New Arrival:
• Abolitionist of the Most Dangerous Kind: James Montgomery and His War on Slavery by Todd Mildfelt & David D. Schafer (OU Press, 2023).
This volume represents yet another example of that recurring publishing phenomenon in which a long-neglected topic is suddenly addressed by two full-length treatments released close together. Back in 2022, I reviewed that year's release of Robert Conner's James Montgomery: Abolitionist Warrior. Published the very next year was this study, Todd Mildfelt and David Schafer's Abolitionist of the Most Dangerous Kind: James Montgomery and His War on Slavery (2023). Mildfelt and Schafer's book is nearly twice the length of Conner's (and includes an even more detailed history of Montgomery's remarkable Civil War career), and its bibliography reveals a source range and depth much more in line with what we'd typically expect from a scholarly examination of the topic. Conner's book also lacked maps, which this one certainly does not.

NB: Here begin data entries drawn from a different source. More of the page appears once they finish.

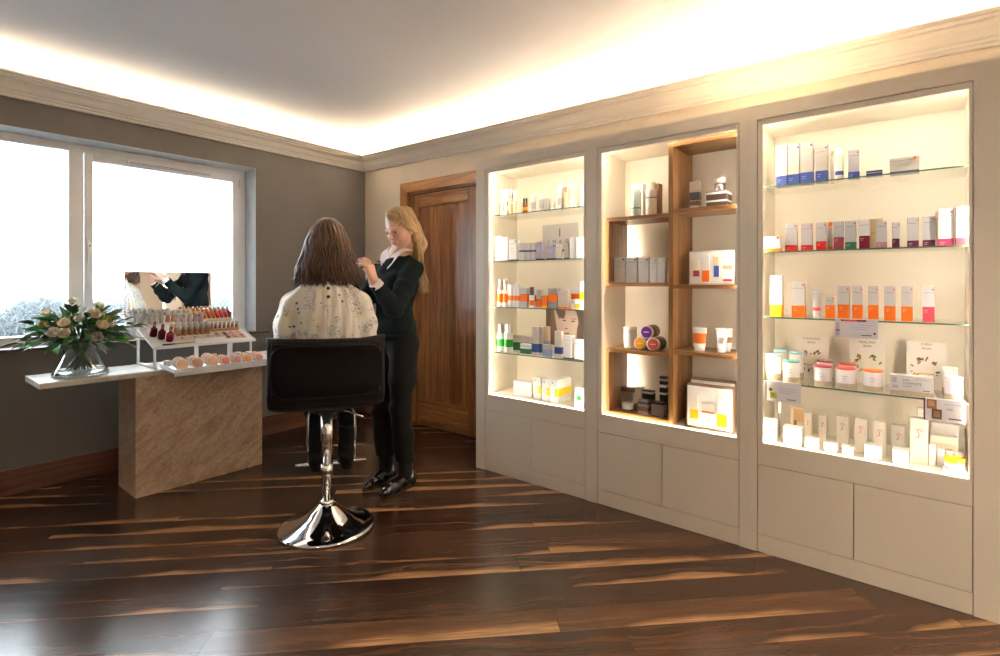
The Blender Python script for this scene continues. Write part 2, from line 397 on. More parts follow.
for x in (1.155, 1.69): vt.box((x, FY0-.037, 2.049), (x+.016, FY0-.014, 2.081), UPVC, .003)
vt.build('trickle_vent', sash)
hg = MB()
for z in (1.0, 1.36, 2.0): hg.box((b+.002, FY0-.022, z), (b+.020, FY0-.001, z+.06), UPVC, .003)
hg.build('hinge', sash)
sl = MB(); sl.box((WX0, YW-.03, WZ0-.014), (WX1+.10, FY0+.02, WZ0+.001), SKIRT, .004); sl.build('trim_6', kind='structure')

# ---- door
door = thing('door_1', None, None, kind='structure')
arch = MB(); AX = XW-.022
arch.poly([(AX, DY1+.09, 0), (AX, DY1, 0), (AX, DY1, DZ), (AX, DY1+.09, DZ+.09)], DOORW, (.022, 0, 0))
arch.poly([(AX, DY0-.09, 0), (AX, DY0, 0), (AX, DY0, DZ), (AX, DY0-.09, DZ+.09)], DOORW, (.022, 0, 0))
arch.poly([(AX, DY1+.09, DZ+.09), (AX, DY1, DZ), (AX, DY0, DZ), (AX, DY0-.09, DZ+.09)], DOORH, (.022, 0, 0))
arch.build('architrave', door)
jb = MB(); jb.box((XW, DY1-.018, 0), (XW+.12, DY1, DZ), DOORW); jb.box((XW, DY0, 0), (XW+.12, DY0+.018, DZ), DOORW); jb.box((XW, DY0+.018, DZ-.018), (XW+.12, DY1-.018, DZ), DOORH); jb.build('door_lining', door)
lf = MB(); LX = XW+.012; ly0, ly1, lz1 = DY0+.021, DY1-.021, DZ-.021
lf.box((LX, ly1-.105, .008), (LX+.04, ly1, lz1), DOORW, .003); lf.box((LX, ly0, .008), (LX+.04, ly0+.105, lz1), DOORW, .003)
lf.box((LX, ly0+.105, lz1-.115), (LX+.04, ly1-.105, lz1), DOORH, .003); lf.box((LX, ly0+.105, .008), (LX+.04, ly1-.105, .235), DOORH, .003)
leaf = lf.build('door_leaf', door)
MB().box((LX+.014, ly0+.1, .23), (LX+.03, ly1-.1, lz1-.11), DOORW).build('door_panel', leaf)
# ---- downlights
def downlight(x, y, label, w):
    t = thing('downlight', label, 'ceiling light', (x, y, ZC), group='recessed ceiling downlights')
    MB().lathe([(.045, -.001), (.047, -.006), (.040, -.008), (.034, -.004), (.034, -.001)], WHITE, 24, cap=False).build('bezel', t)
    MB().lathe([(.0335, -.0035), (.0335, -.001)], emission('downlight_lens', (1, .86, .66), 14) if 'downlight_lens' not in MATS else MATS['downlight_lens'], 20).build('lens', t)
    ld = bpy.data.lights.new('downlight_lamp', 'SPOT'); ld.energy = w; ld.color = (1, .80, .56); ld.spot_size = math.radians(115); ld.spot_blend = .8; ld.shadow_soft_size = .06
    lo = bpy.data.objects.new('downlight_lamp', ld); COL.objects.link(lo); lo.parent = t; lo.location = (0, 0, -.03)
downlight(2.565, .575, 'small round recessed ceiling downlight above the right display cabinet', DOWNLIGHT_W)
for x, y, nm in ((1.3, -.55, 'in the near right of the ceiling'), (-.1, -1.3, 'near the back wall'), (-.9, .6, 'left of the viewpoint'), (1.5, -1.6, 'in the back right corner')):  # out-of-view downlights added to brighten the room
    downlight(x, y, 'added unseen fill downlight '+nm, DOWNLIGHT_W)

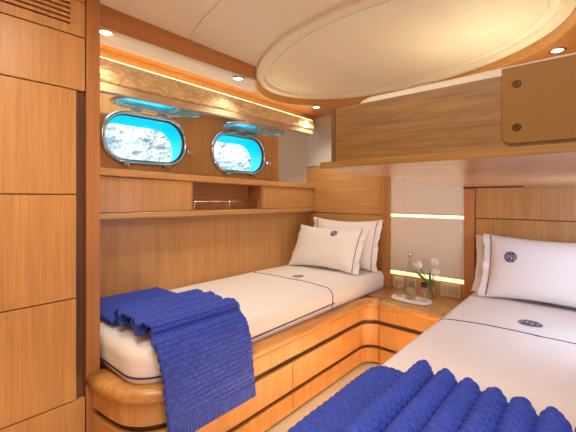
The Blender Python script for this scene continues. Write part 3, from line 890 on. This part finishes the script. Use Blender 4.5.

From the description: "A controversial character largely known (as depicted in the movie Glory) as a Union colonel who led Black soldiers in the Civil War, James Montgomery (1814–71) waged a far more personal and radical war against slavery than popular history suggests. It is the true story of this militant abolitionist that Todd Mildfelt and David D. Schafer tell in Abolitionist of the Most Dangerous Kind, summoning a life fiercely lived in struggle against the expansion of slavery into the West and during the Civil War."
Montgomery negotiated the "the turbulent world of the 1850s and 1860s" with "the fervor of an Old Testament prophet," launching a campaign of "destructive retribution on Southern slaveholders." More from the description: "Montgomery helped enslaved men and women escape via one of the least-explored underground railways in the nation, from Arkansas and Missouri through Kansas and Nebraska. With support of abolitionists in Massachusetts, he spearheaded resistance to the Fugitive Slave Act in Kansas."
During the early period of the Civil War, Montgomery was one of the most notorious leaders of Kansas Jayhawkers, but he also undertook a rare transformation from freebooter to successful (but still no stranger to controversy) conventional officer. As a Union Army colonel, he led both black and white troops into battle, beginning with a regiment in James Lane's Kansas Brigade. More: "Drawing on regimental records in the National Archives, the authors provide new insights into the experiences of African American men who served in Montgomery’s next regiment, the Thirty-Fourth United States Colored Troops (formerly Second South Carolina Infantry)." At the head of that unit, Montgomery conducted coastal raids in South Carolina, Georgia, and Florida, the most widely known event from that phase of his career being the infamous burning of the town of Darien. He led a brigade at the 1864 Battle of Olustee, earning just praise for his handling of the rearguard during that Union defeat. Later that year, he returned to uniform as the leader of a Kansas militia regiment and went into action against Sterling Price's Confederate expedition as it transited the Kansas-Missouri borderland.
Obviously, the rendering of any kind of final judgment has to come after actually reading this thing (it arrived only last week), but even a superficial glance through it suggests strong addressing of shortcomings found in the 2022 biography.